Author: Kay Saunders
Publisher: ABC Books – Harper Collins Publishers
Copyright Year: 2013
Review By: Sylvia Loader
Book Synopsis:
Do women kill? Yes they do, but often for very different reasons from men … Meet the women who have murdered – they’ve killed children, husbands, lovers, relatives and friends. They include the desperate, the poor, the abused, the sexually betrayed, and the downright callous. In some cases they were motivated by fear of society’s disapproval, in others they acted to save themselves from violence.

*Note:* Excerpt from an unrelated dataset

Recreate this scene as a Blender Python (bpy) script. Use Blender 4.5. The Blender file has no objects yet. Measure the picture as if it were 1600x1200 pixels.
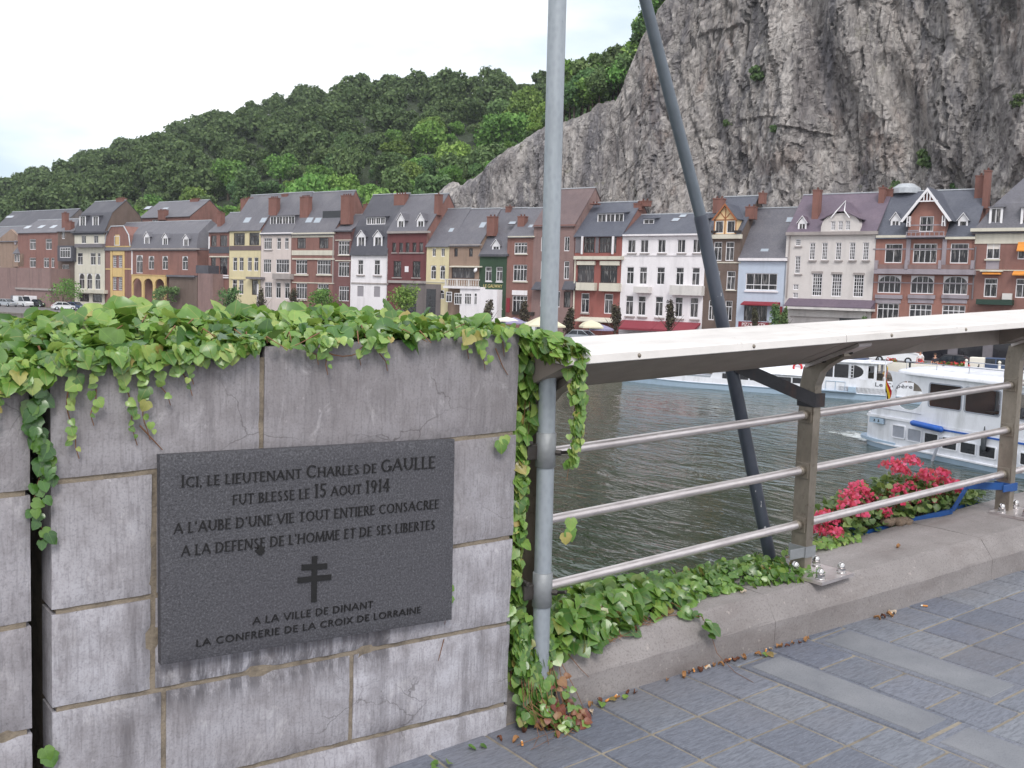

Among their number were early backyard abortionists like Madame Olga and Madame Harper; poisoners like Caroline Grills and Yvonne Fletcher; women who committed infanticide like Keli Lane; women who formed lovers’ pacts to murder their husbands; and women whose troubled lives on the margins, like transgendered Eugenia Falleni/Harry Crawford, led them almost inevitably to crime. In her first, bestselling book, Notorious Australian Women, author Kay Saunders profiled some of the country’s most scandalous women. Here she turns her eye to those who have broken one of society’s most cherished taboos and become both notorious and deadly.
This excellent book is a factual presentation of some of the killings that have been committed by women during the history of Australia. They have been grouped into categories, many of which are derived from the female reproductive system. These include the cases of women dying after an illegal abortion performed by a woman, and the killing of babies and children, both by their mothers and by the notorious baby farmers. The cases are presented without sentiment and with details of the investigations and trials, together with the names of the judges and lawyers involved. It is amazing how many of these are familiar in both criminal and political contexts.
There is a chapter devoted to poisoners, supposedly the female method of choice, and others to the killing of spouses, abusive or otherwise, in both the nineteenth and twentieth centuries.
Some chapters are devoted to one woman, the most recent of whom is the baffling case of Keli Lane. Kay Saunders makes the point that Keli, like many other women, has never admitted her guilt.
Another is that of Eugenia Fallen, or Henry Crawford, the name she used during her “marriages” to two women. The trial reeked of voyeurism.
Even in a scholarly work like this, characters can emerge. My particular favourite was Caroline Grills, the homely middle-aged woman who smiled throughput her trial and was sentenced to death in 1954 for thallium poisoning. The sentence was commuted to life imprisonment, and Grills lived for another six years, taking a maternal interest in the younger prisoners and offering them advice. By them she was affectionately known as “Aunt Thally”.